**Task requirements**: Write out the data below in full. Keep it exact.

**Dataset extract**:
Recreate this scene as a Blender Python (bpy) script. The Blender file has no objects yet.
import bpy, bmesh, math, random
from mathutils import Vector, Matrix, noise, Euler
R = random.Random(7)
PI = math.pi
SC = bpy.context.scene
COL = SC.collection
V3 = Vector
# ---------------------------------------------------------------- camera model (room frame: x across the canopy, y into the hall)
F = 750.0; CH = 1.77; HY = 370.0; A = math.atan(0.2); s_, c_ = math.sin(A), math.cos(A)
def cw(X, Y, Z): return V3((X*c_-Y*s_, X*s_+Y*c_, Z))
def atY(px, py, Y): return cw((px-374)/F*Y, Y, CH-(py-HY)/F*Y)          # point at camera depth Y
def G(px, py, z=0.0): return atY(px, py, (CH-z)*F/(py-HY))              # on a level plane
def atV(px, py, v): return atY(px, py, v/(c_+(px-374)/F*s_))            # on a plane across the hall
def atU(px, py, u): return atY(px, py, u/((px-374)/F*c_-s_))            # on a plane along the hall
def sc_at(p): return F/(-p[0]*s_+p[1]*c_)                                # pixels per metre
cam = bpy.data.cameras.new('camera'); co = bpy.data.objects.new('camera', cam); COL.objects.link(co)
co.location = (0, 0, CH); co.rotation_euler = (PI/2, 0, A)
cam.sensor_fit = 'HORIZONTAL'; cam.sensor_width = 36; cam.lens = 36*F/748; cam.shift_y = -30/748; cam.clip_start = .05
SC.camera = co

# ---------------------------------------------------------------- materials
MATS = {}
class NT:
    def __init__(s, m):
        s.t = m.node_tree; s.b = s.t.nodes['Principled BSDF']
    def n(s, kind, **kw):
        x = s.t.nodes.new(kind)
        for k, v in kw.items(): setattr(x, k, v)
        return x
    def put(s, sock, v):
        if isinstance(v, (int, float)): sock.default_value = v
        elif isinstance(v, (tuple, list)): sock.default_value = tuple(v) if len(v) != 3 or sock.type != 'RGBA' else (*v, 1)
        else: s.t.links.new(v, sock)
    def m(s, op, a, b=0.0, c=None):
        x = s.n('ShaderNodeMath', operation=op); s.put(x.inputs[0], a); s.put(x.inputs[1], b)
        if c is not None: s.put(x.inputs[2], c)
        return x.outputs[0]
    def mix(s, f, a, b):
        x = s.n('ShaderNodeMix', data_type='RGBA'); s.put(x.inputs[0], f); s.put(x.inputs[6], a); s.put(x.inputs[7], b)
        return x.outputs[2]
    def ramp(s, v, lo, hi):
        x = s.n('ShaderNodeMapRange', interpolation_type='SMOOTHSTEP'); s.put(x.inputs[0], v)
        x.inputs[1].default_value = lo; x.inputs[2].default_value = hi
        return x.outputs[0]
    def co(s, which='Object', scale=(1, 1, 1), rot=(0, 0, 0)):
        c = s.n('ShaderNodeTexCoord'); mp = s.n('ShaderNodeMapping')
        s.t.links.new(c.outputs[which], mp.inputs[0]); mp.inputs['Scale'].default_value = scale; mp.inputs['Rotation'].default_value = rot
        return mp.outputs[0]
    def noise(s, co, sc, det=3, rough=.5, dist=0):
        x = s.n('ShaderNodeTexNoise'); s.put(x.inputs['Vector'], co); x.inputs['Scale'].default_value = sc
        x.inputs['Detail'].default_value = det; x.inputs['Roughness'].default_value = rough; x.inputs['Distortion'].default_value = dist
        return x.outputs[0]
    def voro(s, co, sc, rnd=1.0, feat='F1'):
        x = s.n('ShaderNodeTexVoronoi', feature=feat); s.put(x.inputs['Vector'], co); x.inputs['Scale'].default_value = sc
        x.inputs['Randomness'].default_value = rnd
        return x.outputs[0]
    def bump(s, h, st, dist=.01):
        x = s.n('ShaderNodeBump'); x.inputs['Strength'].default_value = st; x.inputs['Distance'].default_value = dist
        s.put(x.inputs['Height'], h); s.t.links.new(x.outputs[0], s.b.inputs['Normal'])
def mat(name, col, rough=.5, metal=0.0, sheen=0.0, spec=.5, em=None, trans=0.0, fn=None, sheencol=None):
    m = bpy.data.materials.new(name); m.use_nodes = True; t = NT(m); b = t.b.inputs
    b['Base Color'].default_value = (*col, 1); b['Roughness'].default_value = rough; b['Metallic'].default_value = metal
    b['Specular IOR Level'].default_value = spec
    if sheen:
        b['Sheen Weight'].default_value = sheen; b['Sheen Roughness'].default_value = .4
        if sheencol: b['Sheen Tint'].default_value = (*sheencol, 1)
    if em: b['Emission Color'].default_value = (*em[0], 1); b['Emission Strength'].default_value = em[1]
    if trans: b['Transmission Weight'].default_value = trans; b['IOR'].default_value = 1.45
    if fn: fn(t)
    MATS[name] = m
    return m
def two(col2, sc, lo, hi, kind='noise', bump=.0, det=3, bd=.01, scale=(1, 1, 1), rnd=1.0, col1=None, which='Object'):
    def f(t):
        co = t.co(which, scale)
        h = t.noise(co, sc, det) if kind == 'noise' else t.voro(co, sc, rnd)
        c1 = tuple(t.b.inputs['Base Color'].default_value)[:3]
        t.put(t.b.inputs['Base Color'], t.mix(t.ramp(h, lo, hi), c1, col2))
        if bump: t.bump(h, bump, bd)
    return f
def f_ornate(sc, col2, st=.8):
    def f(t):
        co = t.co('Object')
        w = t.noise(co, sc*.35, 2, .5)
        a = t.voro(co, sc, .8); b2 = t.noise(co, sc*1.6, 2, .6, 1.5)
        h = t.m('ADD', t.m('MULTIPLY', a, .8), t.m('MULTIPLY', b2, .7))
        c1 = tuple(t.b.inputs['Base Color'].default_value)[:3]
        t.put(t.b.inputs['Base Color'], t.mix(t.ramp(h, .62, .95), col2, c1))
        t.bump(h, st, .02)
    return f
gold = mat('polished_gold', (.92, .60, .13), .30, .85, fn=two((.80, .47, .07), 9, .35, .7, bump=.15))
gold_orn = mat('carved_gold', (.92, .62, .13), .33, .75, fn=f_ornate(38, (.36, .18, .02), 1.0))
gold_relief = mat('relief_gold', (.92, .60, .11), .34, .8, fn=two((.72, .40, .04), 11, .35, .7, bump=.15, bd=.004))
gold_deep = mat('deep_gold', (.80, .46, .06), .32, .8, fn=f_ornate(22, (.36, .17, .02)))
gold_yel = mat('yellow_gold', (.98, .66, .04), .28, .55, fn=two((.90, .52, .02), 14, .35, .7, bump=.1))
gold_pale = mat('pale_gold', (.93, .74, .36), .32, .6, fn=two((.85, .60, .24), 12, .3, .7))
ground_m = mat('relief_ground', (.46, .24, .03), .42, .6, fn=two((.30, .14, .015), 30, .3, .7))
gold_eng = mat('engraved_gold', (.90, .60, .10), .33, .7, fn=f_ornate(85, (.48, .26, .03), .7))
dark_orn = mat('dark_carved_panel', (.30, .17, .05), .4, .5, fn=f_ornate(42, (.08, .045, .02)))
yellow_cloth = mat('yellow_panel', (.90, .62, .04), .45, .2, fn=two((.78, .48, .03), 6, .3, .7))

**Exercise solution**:
Recreate this scene as a Blender Python (bpy) script. The Blender file has no objects yet.
import bpy, bmesh, math, random
from mathutils import Vector, Matrix, noise, Euler
R = random.Random(7)
PI = math.pi
SC = bpy.context.scene
COL = SC.collection
V3 = Vector
# ---------------------------------------------------------------- camera model (room frame: x across the canopy, y into the hall)
F = 750.0; CH = 1.77; HY = 370.0; A = math.atan(0.2); s_, c_ = math.sin(A), math.cos(A)
def cw(X, Y, Z): return V3((X*c_-Y*s_, X*s_+Y*c_, Z))
def atY(px, py, Y): return cw((px-374)/F*Y, Y, CH-(py-HY)/F*Y)          # point at camera depth Y
def G(px, py, z=0.0): return atY(px, py, (CH-z)*F/(py-HY))              # on a level plane
def atV(px, py, v): return atY(px, py, v/(c_+(px-374)/F*s_))            # on a plane across the hall
def atU(px, py, u): return atY(px, py, u/((px-374)/F*c_-s_))            # on a plane along the hall
def sc_at(p): return F/(-p[0]*s_+p[1]*c_)                                # pixels per metre
cam = bpy.data.cameras.new('camera'); co = bpy.data.objects.new('camera', cam); COL.objects.link(co)
co.location = (0, 0, CH); co.rotation_euler = (PI/2, 0, A)
cam.sensor_fit = 'HORIZONTAL'; cam.sensor_width = 36; cam.lens = 36*F/748; cam.shift_y = -30/748; cam.clip_start = .05
SC.camera = co

# ---------------------------------------------------------------- materials
MATS = {}
class NT:
    def __init__(s, m):
        s.t = m.node_tree; s.b = s.t.nodes['Principled BSDF']
    def n(s, kind, **kw):
        x = s.t.nodes.new(kind)
        for k, v in kw.items(): setattr(x, k, v)
        return x
    def put(s, sock, v):
        if isinstance(v, (int, float)): sock.default_value = v
        elif isinstance(v, (tuple, list)): sock.default_value = tuple(v) if len(v) != 3 or sock.type != 'RGBA' else (*v, 1)
        else: s.t.links.new(v, sock)
    def m(s, op, a, b=0.0, c=None):
        x = s.n('ShaderNodeMath', operation=op); s.put(x.inputs[0], a); s.put(x.inputs[1], b)
        if c is not None: s.put(x.inputs[2], c)
        return x.outputs[0]
    def mix(s, f, a, b):
        x = s.n('ShaderNodeMix', data_type='RGBA'); s.put(x.inputs[0], f); s.put(x.inputs[6], a); s.put(x.inputs[7], b)
        return x.outputs[2]
    def ramp(s, v, lo, hi):
        x = s.n('ShaderNodeMapRange', interpolation_type='SMOOTHSTEP'); s.put(x.inputs[0], v)
        x.inputs[1].default_value = lo; x.inputs[2].default_value = hi
        return x.outputs[0]
    def co(s, which='Object', scale=(1, 1, 1), rot=(0, 0, 0)):
        c = s.n('ShaderNodeTexCoord'); mp = s.n('ShaderNodeMapping')
        s.t.links.new(c.outputs[which], mp.inputs[0]); mp.inputs['Scale'].default_value = scale; mp.inputs['Rotation'].default_value = rot
        return mp.outputs[0]
    def noise(s, co, sc, det=3, rough=.5, dist=0):
        x = s.n('ShaderNodeTexNoise'); s.put(x.inputs['Vector'], co); x.inputs['Scale'].default_value = sc
        x.inputs['Detail'].default_value = det; x.inputs['Roughness'].default_value = rough; x.inputs['Distortion'].default_value = dist
        return x.outputs[0]
    def voro(s, co, sc, rnd=1.0, feat='F1'):
        x = s.n('ShaderNodeTexVoronoi', feature=feat); s.put(x.inputs['Vector'], co); x.inputs['Scale'].default_value = sc
        x.inputs['Randomness'].default_value = rnd
        return x.outputs[0]
    def bump(s, h, st, dist=.01):
        x = s.n('ShaderNodeBump'); x.inputs['Strength'].default_value = st; x.inputs['Distance'].default_value = dist
        s.put(x.inputs['Height'], h); s.t.links.new(x.outputs[0], s.b.inputs['Normal'])
def mat(name, col, rough=.5, metal=0.0, sheen=0.0, spec=.5, em=None, trans=0.0, fn=None, sheencol=None):
    m = bpy.data.materials.new(name); m.use_nodes = True; t = NT(m); b = t.b.inputs
    b['Base Color'].default_value = (*col, 1); b['Roughness'].default_value = rough; b['Metallic'].default_value = metal
    b['Specular IOR Level'].default_value = spec
    if sheen:
        b['Sheen Weight'].default_value = sheen; b['Sheen Roughness'].default_value = .4
        if sheencol: b['Sheen Tint'].default_value = (*sheencol, 1)
    if em: b['Emission Color'].default_value = (*em[0], 1); b['Emission Strength'].default_value = em[1]
    if trans: b['Transmission Weight'].default_value = trans; b['IOR'].default_value = 1.45
    if fn: fn(t)
    MATS[name] = m
    return m
def two(col2, sc, lo, hi, kind='noise', bump=.0, det=3, bd=.01, scale=(1, 1, 1), rnd=1.0, col1=None, which='Object'):
    def f(t):
        co = t.co(which, scale)
        h = t.noise(co, sc, det) if kind == 'noise' else t.voro(co, sc, rnd)
        c1 = tuple(t.b.inputs['Base Color'].default_value)[:3]
        t.put(t.b.inputs['Base Color'], t.mix(t.ramp(h, lo, hi), c1, col2))
        if bump: t.bump(h, bump, bd)
    return f
def f_ornate(sc, col2, st=.8):
    def f(t):
        co = t.co('Object')
        w = t.noise(co, sc*.35, 2, .5)
        a = t.voro(co, sc, .8); b2 = t.noise(co, sc*1.6, 2, .6, 1.5)
        h = t.m('ADD', t.m('MULTIPLY', a, .8), t.m('MULTIPLY', b2, .7))
        c1 = tuple(t.b.inputs['Base Color'].default_value)[:3]
        t.put(t.b.inputs['Base Color'], t.mix(t.ramp(h, .62, .95), col2, c1))
        t.bump(h, st, .02)
    return f
gold = mat('polished_gold', (.92, .60, .13), .30, .85, fn=two((.80, .47, .07), 9, .35, .7, bump=.15))
gold_orn = mat('carved_gold', (.92, .62, .13), .33, .75, fn=f_ornate(38, (.36, .18, .02), 1.0))
gold_relief = mat('relief_gold', (.92, .60, .11), .34, .8, fn=two((.72, .40, .04), 11, .35, .7, bump=.15, bd=.004))
gold_deep = mat('deep_gold', (.80, .46, .06), .32, .8, fn=f_ornate(22, (.36, .17, .02)))
gold_yel = mat('yellow_gold', (.98, .66, .04), .28, .55, fn=two((.90, .52, .02), 14, .35, .7, bump=.1))
gold_pale = mat('pale_gold', (.93, .74, .36), .32, .6, fn=two((.85, .60, .24), 12, .3, .7))
ground_m = mat('relief_ground', (.46, .24, .03), .42, .6, fn=two((.30, .14, .015), 30, .3, .7))
gold_eng = mat('engraved_gold', (.90, .60, .10), .33, .7, fn=f_ornate(85, (.48, .26, .03), .7))
dark_orn = mat('dark_carved_panel', (.30, .17, .05), .4, .5, fn=f_ornate(42, (.08, .045, .02)))
yellow_cloth = mat('yellow_panel', (.90, .62, .04), .45, .2, fn=two((.78, .48, .03), 6, .3, .7))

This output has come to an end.